The two questions I’ve encountered most when talking about Resistance: The LGBT Fight Against Fascism in WWII are whether it was difficult to find LGBT folks to write about in the 1920s to the 1940s and were they all closeted? The answers are that it was remarkably easy to find LGBT folks to write about and that the vast majority were out.
In Europe, the period immediately preceding WWII was remarkable progressive. Black American artists moved to France, where there was less racism, lesbians flocked to Paris, and there was a flourishing LGBT culture in Berlin. This enlightened and vibrant atmosphere emboldened many LGBT folks to be out about their orientation and identity and because they were already out before the war, it became easier for the government to identify, arrest, and imprison LGBT folks once the Nazis gained power in the early 1930s.

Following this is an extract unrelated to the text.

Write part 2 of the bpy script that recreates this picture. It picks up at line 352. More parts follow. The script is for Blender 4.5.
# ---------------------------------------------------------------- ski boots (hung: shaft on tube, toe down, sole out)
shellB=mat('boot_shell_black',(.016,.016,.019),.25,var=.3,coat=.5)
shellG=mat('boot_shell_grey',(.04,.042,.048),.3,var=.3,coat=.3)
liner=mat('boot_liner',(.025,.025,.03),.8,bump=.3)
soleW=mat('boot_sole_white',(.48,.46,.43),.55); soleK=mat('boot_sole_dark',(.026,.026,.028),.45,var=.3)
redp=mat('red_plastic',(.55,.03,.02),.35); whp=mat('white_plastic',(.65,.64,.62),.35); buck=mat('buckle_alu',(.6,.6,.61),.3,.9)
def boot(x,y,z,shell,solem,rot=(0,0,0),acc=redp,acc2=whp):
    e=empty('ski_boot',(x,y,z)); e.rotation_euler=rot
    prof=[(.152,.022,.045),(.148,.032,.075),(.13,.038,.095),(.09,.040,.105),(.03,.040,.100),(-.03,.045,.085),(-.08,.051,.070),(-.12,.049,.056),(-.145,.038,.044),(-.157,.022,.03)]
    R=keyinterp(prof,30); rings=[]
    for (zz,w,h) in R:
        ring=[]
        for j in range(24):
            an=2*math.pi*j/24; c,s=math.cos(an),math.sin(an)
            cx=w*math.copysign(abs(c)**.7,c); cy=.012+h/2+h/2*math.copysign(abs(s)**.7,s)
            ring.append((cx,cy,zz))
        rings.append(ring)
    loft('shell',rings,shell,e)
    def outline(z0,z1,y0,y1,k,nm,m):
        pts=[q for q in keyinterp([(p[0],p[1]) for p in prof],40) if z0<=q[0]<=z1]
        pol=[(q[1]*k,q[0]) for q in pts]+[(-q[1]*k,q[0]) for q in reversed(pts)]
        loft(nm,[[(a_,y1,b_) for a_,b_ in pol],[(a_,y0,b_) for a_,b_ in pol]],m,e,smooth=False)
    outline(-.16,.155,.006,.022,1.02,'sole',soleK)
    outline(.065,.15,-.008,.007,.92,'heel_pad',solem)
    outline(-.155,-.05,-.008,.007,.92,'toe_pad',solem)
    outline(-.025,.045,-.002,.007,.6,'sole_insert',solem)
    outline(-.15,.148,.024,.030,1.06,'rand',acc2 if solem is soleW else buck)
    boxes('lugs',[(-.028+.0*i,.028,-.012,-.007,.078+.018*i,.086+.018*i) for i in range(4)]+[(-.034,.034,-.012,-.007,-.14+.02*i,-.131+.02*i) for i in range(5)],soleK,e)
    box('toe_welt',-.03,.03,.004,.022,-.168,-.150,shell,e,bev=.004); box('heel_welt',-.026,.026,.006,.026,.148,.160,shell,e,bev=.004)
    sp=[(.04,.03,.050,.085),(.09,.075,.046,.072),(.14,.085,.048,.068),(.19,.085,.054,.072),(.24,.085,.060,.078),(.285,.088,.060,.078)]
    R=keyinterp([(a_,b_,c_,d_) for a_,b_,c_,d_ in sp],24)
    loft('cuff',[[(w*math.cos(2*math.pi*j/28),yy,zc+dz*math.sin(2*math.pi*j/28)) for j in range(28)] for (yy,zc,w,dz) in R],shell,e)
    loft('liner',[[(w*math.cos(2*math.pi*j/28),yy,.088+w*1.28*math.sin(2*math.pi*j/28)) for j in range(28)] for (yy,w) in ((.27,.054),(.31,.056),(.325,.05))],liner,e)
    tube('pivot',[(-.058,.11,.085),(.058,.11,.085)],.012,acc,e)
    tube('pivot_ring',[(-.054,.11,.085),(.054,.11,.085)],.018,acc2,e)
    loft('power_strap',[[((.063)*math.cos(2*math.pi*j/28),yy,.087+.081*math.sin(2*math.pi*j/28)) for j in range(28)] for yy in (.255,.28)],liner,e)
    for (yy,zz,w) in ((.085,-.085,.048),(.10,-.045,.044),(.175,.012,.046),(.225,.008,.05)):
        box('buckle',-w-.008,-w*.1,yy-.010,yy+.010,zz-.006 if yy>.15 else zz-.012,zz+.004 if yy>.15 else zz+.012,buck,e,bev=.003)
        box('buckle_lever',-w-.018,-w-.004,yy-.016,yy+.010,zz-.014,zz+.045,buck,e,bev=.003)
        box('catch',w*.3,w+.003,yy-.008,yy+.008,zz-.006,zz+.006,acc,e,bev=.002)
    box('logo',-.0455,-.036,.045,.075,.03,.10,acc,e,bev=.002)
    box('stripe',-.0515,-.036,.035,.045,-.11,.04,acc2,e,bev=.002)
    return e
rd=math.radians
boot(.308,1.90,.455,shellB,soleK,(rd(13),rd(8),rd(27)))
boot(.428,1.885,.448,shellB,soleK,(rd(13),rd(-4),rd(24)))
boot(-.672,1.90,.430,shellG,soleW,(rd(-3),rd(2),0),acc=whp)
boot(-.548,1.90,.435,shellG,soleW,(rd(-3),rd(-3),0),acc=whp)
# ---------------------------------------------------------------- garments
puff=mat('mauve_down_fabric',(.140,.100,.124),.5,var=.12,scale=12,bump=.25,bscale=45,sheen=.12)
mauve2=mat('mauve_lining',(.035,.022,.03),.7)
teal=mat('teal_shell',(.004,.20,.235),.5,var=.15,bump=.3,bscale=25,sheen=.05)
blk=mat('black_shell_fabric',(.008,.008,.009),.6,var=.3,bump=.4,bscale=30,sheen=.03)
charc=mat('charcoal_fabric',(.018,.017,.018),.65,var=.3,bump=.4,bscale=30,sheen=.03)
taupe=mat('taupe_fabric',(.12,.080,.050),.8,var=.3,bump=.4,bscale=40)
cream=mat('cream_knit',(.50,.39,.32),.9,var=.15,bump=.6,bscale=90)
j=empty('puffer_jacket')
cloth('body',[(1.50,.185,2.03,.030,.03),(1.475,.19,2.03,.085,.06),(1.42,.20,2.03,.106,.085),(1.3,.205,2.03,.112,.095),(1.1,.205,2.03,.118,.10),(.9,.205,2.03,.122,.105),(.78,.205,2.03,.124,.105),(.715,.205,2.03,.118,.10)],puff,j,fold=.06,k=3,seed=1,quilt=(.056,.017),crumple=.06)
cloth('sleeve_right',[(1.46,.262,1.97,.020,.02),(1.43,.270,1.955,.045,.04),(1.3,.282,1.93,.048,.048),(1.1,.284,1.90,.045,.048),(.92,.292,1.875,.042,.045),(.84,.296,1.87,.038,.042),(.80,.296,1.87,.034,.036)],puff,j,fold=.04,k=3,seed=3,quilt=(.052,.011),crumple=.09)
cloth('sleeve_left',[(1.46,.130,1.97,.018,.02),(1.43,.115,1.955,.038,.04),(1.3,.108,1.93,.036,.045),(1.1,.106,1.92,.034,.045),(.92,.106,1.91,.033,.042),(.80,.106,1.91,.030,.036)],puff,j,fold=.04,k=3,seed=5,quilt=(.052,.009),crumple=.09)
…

I wanted this book to be more than an account of what our LGBT forebearers did during WWII, more than a dry litany of bravery, and their lives were so fascinating that this became imperative. As I researched and wrote about them, I fell completely in love with each man and woman in this book. I wanted to write about the context of their lives pre-war, during the war, and post-war. How did they react to the rise of fascism in Europe? What were their lives like before, during, and after the war? What kind of art did they make? Did they join underground Resistance groups? Did they find love? Did they help people escape death? What was their everyday life like? Were they imprisoned?
All of these questions are answered in this fully illustrated historical biography, along with discussion of the progressive Weimar Republic in Berlin, the flourishing lesbian scene in Paris in the 1920s and 30s, and how pre-war Germany rabidly progressed from a progressive democracy to a Nazi led dictatorship within a few short years.